Every new technology seems like magic from the vantage of previous technologies. And if anything, we’ve become spoiled by the sheer pace and magnitude of technological advance, particularly since the advent of digital technologies within the past few decades. From identifying real-time flu trends to auto-piloting cars on busy streets, the latest generation of innovation is tantalizing us with the prospect of knowing anything we want instantly, and even predicting the future.

The reality is less so, or at least riddled with caveats. Until we learn better how to overcome our 4-dimensional reality, the best that computers can do is to quickly digest huge amounts of information about the past and present.

Accurately surveilling the present and predicting the future is not so much a question of technological majesty as it is one of human ingenuity. More specifically, the challenge in data mining and predictive analytics is to accurately model the past and present, to paint a relevant picture using the most minimal data palette possible. From there, the challenge is to focus the analysis toward goal in a simple, efficient manner.

Anyone who’s worked in the information business will have observed that the answer to each question, far from closing the matter, seems to beget more questions. It’s easier to add more categories, more fields and conditions, to load the boat with every item we might conceivably need than to embrace efficiency. And yet that efficiency is what separates clear studies from ambiguous ones, reliable output from the not-so-much.

Occam's Razor was articulated to reduce the likelihood of error in attempting to explain a phenomenon, and while we no longer need to ferret out the causes behind the correlations we uncover, we still have to assure the ontological relevance of the questions we’re investigating. Put another way, our model of the reality we’re trying to observe and measure should correspond to the reality it seeks to represent, and should do so only in the aspects that are relevant to what we’re trying to know.
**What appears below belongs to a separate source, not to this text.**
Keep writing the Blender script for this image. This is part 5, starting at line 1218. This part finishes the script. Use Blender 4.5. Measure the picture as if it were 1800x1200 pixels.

It’s an artful, creative process that requires analytic skill as well as strategic insight, not to mention a clear goal or question. Better tools can help overcome sparse dimensions and partial data, but no analysis can bridge a flawed model or ontology. Google Flu Trends, at least its first iteration, exemplifies the point. The data you’re modelling must be faithful to the reality it describes, and if that reality is shifting, the algorithm needs to be able to correct for that dynamic.